Maalesef telgraf sistemini de tahrip ettiklerinden, Anadolu ile iletişim çok zor şartlar altında sağlanıyordu. 
Bu süreçte binlerce kahraman haberci devreye girdi. 
Bu kahramanlar bedel ödemeyi göze alarak iletişimi sağladılar.
Bu kahramanlardan birisi de Fatsalı Halim Efendi’dir!
Fatsalı Halim Efendi telgrafçıdır.
Çekilmesi gereken çok önemli bir telgraf sırasında,
kopan telgraf hatlarını onarmaya çalışır, lakin eldeki malzemelerle kopan telgraf tellerini birleştiremez.
Oysa iş çok acildir, bir çare bulmalıdır. 
Düşünür, aklına gelen çözümü hemen uygulamaya girişir. 
Kollarını sıvar ve yakındaki su birikintisine batırarak iyice ıslatır. 
Bir eliyle telin bir ucunu, öbür eliyle diğer ucunu tutar, her ikisini de ellerine sıkıca dolar. 
Doğrulur ayağa kalkar ve  dimdik durur. 
Telgraf hattının eksiğini, ölümü göze alarak böyle kollarıyla tamamlar. 
Akımı vücudundan bu şekilde geçirerek telgrafın yerine ulaşmasını sağlar,
ve Kurtuluş Savaşı’nda çok önemli bir mesaj geçilmiş olur.
Bu Kahramanlığı Kurtuluş Savaşı’nda başaranlar
Bizlere şu mesajı vermişlerdir, ‘Yapılmaz, olmaz diye bir şey yoktur!’
Yani her şey mümkündür, yeter ki insan istesin…
Anadolu halkları böyle vatansever kahramanların yaratıcılığıyla Kurtuluş Savaşını kazanır.
Savaştan sonra yabancı bir gazeteci Atatürk’e zaferi nasıl kazandınız? diye sorunca,
Atatürk şu yanıtı verir ‘Telgrafın telleriyle’
Bu topraklarda kahramanlık hikayeleri bitmez.
Bugün iki Karadenizli yiğidin hikayesini paylaştım.
Son olarak da Laz Oğlu Muhammed Bey’in hikayesini de paylaşayım olsun bitsin.
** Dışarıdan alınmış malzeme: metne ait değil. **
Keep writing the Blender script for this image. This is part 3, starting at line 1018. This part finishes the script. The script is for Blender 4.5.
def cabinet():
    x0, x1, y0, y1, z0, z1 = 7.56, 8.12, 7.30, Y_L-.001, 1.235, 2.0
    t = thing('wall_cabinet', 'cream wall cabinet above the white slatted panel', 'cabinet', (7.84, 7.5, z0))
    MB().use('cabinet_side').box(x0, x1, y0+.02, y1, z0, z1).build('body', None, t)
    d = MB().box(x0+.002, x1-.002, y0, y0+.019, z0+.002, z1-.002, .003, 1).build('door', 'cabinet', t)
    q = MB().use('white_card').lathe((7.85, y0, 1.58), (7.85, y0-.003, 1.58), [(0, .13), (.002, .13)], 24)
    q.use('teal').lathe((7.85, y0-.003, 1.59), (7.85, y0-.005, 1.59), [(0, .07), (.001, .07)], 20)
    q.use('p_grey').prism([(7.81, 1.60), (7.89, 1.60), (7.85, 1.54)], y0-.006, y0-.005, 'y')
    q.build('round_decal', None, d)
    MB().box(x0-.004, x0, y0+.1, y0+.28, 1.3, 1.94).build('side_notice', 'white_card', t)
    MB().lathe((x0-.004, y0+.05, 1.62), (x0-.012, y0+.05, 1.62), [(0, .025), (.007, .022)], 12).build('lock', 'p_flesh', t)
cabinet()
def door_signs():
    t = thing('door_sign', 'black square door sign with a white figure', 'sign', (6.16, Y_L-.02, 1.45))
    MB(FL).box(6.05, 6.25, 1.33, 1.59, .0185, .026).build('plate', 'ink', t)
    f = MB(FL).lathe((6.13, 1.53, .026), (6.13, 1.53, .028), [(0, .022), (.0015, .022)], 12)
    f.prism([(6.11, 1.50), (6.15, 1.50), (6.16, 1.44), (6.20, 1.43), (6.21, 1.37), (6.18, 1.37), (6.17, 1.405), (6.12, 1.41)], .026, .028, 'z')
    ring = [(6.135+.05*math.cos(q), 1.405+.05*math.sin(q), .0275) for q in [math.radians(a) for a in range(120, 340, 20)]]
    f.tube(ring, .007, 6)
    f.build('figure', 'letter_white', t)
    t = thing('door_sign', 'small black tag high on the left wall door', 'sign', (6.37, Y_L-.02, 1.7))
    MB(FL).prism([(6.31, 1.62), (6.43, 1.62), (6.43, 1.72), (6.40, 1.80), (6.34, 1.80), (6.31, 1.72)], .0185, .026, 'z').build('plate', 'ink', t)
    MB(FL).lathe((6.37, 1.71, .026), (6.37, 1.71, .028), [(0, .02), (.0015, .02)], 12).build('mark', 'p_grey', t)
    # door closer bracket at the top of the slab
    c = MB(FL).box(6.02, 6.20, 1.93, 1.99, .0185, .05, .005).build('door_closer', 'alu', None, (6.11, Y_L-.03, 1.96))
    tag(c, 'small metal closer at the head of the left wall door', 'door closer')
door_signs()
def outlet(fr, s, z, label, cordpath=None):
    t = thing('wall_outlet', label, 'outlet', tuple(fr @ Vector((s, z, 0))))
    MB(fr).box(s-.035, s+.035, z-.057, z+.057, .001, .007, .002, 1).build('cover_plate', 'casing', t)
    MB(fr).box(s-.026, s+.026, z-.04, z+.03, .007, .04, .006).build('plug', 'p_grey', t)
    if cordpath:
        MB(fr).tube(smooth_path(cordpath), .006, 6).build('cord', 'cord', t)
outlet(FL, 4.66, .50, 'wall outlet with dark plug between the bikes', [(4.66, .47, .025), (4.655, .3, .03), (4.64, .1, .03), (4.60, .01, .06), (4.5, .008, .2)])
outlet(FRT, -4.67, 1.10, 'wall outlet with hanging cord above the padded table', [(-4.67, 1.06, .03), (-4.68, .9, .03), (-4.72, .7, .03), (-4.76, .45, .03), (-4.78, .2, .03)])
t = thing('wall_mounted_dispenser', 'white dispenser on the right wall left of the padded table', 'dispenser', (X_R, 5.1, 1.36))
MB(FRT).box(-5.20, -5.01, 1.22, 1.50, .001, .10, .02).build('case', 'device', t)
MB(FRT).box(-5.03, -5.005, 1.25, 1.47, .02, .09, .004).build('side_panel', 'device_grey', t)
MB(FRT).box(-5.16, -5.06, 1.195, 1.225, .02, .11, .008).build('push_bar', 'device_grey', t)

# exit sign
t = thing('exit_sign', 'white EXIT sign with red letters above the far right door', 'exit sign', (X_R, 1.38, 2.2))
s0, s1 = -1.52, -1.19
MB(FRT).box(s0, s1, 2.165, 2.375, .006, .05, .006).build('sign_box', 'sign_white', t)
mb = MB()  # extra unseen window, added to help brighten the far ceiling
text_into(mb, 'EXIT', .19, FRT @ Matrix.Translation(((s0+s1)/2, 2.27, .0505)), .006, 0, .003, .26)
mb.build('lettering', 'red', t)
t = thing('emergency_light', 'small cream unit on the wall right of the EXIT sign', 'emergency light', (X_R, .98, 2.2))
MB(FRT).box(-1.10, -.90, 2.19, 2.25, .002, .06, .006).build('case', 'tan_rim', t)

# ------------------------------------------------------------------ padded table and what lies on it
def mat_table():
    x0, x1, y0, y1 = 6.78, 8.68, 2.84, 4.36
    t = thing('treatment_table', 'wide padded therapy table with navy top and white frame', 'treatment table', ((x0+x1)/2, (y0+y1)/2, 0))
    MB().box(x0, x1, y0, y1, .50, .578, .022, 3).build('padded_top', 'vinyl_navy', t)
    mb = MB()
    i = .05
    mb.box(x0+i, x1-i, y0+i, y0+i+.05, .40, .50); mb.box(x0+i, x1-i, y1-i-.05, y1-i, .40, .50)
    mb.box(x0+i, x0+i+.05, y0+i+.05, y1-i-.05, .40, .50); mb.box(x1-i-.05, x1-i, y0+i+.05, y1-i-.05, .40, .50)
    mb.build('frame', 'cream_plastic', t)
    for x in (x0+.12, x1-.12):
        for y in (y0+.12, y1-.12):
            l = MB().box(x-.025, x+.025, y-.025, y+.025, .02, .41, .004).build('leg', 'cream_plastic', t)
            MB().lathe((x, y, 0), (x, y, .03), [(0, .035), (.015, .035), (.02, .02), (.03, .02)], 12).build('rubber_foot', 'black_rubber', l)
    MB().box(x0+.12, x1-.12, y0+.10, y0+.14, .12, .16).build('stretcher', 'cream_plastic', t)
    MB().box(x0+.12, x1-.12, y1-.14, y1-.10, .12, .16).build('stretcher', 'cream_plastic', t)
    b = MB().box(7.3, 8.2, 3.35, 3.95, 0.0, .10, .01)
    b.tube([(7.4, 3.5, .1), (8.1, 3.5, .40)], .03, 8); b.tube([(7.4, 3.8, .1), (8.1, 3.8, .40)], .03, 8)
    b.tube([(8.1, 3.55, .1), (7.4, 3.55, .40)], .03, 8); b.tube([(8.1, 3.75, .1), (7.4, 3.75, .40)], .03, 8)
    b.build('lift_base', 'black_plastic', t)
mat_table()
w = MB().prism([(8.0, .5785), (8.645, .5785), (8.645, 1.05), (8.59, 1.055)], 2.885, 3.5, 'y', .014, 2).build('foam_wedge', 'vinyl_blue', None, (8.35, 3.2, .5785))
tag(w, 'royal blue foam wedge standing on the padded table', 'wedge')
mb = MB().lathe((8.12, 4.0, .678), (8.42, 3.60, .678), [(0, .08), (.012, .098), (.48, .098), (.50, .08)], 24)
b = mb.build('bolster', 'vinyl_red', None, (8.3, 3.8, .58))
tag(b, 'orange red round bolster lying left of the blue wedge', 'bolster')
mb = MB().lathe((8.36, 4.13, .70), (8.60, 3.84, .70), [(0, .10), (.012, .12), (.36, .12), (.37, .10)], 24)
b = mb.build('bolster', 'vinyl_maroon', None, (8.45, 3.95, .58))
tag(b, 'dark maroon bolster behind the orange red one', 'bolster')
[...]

Mısır’daki Osmanlı donanmasında bulunan Laz Oğlu Muhammed Bey, emrindeki adamlarla birlikte,
Fransız ve İngilizlere karşı canları pahasına savaşmış ve Kahire’de bir katliamı önlemişler.
Şehit düşen Laz Oğlu Muhammed Bey adına Mısırlılar bir heykel yaptırmış,
ve Kahire’nin bu en güzel mahallesinin meydanına da ‘Laz Oğlu Meydanı’ adını koymuşlar…
Bana ilginç geldi, sizce de ilginç değil mi?
Tüm enerjimizi, emeğimizi daha hakça bir düzenin var olması için harcayalım, olmazı olduralım.
Hakça bir düzen dedim de, Şeyh Bedreddin düştü aklıma.
‘Ay ve güneş herkesin lambasıdır, hava herkesin havasıdır, su herkesin suyudur. 
Ekmek neden herkesin ekmeği değildir?’ diye soran Şeyh Bedreddin’i anmadan geçemeyeceğim. 
Yüzyıllar öncesinden Şeyh Bedreddin bu soruyu sordu.
Cevabını da biliyordu ama yıllar sonra Ahmet Arif şiiriyle cevap verdi.
Bunlar,
Engerekler ve çıyanlardır,
Bunlar,
Aşımıza, ekmeğimize
Göz koyanlardır,
Tanı bunları,
Tanı da büyü, Adiloş bebem…’ dedi.
Bunlar halkların emeğini çalan emperyalist işgalciler ve onların işbirlikçi iktidarlarıdır! 
Hoş kalın, İnançla ve Dirençle kalın!